What have you learned since becoming a dance teacher?

Alberto: Being a good dance teacher is so much more than just teaching. It's about creating a safe space for the students where they can be the best version of themselves. Teaching takes a lot more than just being a professional, you are a friend, a parent, a confidant, and a trustworthy respectable figure.

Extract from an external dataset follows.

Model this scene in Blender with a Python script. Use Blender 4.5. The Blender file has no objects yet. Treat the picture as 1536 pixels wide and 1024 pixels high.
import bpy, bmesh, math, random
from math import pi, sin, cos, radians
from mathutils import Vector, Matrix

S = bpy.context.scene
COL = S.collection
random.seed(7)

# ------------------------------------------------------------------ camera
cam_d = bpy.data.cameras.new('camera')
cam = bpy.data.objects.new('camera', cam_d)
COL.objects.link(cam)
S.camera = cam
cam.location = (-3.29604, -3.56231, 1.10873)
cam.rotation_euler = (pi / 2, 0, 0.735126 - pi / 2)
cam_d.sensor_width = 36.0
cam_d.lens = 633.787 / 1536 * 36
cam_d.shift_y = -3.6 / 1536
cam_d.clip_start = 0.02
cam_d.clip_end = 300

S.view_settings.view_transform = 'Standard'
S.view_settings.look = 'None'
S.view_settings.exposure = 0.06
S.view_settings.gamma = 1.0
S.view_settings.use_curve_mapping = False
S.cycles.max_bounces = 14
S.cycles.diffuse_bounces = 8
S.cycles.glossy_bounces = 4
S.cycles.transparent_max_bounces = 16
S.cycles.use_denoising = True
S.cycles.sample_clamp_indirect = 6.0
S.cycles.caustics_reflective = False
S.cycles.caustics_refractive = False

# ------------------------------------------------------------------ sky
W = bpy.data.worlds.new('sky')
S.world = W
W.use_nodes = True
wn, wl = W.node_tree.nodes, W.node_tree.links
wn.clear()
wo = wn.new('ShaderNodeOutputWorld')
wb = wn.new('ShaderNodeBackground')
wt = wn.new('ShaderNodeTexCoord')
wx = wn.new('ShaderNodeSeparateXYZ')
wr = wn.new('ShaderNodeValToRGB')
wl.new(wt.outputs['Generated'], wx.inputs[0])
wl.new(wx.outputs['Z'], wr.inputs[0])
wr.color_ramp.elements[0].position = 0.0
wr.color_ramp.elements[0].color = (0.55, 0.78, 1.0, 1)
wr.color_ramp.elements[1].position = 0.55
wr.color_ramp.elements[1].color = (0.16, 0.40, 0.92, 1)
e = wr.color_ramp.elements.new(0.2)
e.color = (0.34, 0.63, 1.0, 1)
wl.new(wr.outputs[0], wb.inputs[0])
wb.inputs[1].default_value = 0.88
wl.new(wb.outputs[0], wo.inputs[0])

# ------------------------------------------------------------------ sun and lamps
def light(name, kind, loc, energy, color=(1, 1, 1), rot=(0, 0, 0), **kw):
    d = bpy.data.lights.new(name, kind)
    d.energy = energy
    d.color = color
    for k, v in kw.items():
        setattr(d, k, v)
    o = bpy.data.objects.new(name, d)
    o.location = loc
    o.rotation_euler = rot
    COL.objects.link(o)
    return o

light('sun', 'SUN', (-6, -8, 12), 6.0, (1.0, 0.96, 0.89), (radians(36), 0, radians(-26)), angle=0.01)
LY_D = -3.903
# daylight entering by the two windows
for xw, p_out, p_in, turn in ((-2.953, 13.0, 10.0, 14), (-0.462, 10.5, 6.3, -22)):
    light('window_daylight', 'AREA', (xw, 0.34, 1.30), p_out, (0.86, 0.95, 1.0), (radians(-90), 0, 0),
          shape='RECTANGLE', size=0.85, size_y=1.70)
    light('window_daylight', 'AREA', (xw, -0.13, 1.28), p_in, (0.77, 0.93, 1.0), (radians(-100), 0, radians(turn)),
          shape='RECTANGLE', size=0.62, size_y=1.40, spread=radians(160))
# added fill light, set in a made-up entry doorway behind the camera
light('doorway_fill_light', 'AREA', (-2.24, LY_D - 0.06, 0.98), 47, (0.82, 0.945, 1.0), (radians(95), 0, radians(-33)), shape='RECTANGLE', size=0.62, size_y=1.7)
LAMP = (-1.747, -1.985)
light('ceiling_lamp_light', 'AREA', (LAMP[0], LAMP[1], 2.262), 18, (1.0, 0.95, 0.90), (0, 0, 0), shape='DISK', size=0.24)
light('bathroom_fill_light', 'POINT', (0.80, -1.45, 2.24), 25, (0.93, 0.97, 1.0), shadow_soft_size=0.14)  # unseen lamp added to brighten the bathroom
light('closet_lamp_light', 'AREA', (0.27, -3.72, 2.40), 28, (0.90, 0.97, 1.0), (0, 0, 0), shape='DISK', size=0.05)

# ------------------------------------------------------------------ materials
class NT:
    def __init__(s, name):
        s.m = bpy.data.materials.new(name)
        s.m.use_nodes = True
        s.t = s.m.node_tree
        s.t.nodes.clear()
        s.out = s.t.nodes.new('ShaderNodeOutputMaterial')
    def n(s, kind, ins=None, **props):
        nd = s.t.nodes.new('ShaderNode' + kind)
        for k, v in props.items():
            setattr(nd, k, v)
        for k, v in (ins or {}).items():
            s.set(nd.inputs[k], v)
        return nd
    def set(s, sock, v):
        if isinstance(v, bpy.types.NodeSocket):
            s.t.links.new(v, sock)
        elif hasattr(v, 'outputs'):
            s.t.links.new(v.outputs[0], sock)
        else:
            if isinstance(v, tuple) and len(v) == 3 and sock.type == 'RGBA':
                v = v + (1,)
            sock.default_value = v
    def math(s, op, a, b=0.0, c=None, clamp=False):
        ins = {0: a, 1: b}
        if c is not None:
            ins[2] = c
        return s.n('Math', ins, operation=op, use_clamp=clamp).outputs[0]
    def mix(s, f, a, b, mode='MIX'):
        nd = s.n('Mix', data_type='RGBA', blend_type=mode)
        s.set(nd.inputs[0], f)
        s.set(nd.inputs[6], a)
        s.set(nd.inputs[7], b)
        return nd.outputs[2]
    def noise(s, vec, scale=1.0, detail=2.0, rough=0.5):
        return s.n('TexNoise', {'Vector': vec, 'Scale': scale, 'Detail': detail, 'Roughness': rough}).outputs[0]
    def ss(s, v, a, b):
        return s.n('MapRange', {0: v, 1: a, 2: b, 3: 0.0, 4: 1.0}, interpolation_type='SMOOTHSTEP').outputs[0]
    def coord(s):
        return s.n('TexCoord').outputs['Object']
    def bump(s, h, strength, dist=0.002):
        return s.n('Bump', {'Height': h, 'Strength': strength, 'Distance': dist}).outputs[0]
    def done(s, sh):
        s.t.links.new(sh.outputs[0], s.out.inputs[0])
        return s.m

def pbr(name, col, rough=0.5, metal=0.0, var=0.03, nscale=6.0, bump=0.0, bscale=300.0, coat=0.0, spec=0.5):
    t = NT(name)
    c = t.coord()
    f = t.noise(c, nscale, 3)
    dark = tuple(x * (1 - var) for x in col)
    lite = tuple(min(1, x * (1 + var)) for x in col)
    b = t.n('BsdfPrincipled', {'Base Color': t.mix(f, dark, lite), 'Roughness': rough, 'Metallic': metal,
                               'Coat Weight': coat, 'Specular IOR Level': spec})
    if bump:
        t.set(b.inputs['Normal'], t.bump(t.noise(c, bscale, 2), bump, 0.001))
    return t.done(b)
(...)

Do you think your former mentor, Konstanze Vernon helped shape you into the teacher you are today? Alberto: I remember a peculiar anecdote that is still very much engraved in my head, and I’m sure it's still clear in the minds of those that were there with me that day. It was when the Academy in Munich was holding auditions for the new directorial chair and, we, the students, took class with each of the candidates while the faculty judged. After an awkward and brief class with one of the candidates (who was a well-known dancer), Vernon stood up and asked him to approach the judging panel. She told him to keep dancing and to never venture into teaching! It was a profound moment for me because I completely understood what she meant. During the class, as a student, I felt that he didn't seem to care for any of us taking his class, he was too preoccupied showing off his combinations in front of the judges. I will never forget what it felt like to be a student in his class and ever since that day, I vowed to never make any of my students feel like they are a commodity. What advice do you have for dancers thinking about career transition or about to go on the journey? Alberto: As a dancer turned teacher, founder, director, and all the other hats you have to wear as an owner of a ballet school, I encourage you to be brave and jump. Even if you have reservations, it doesn’t hurt to give it a try; you will have to put in the hard work but that is nothing new as a dancer!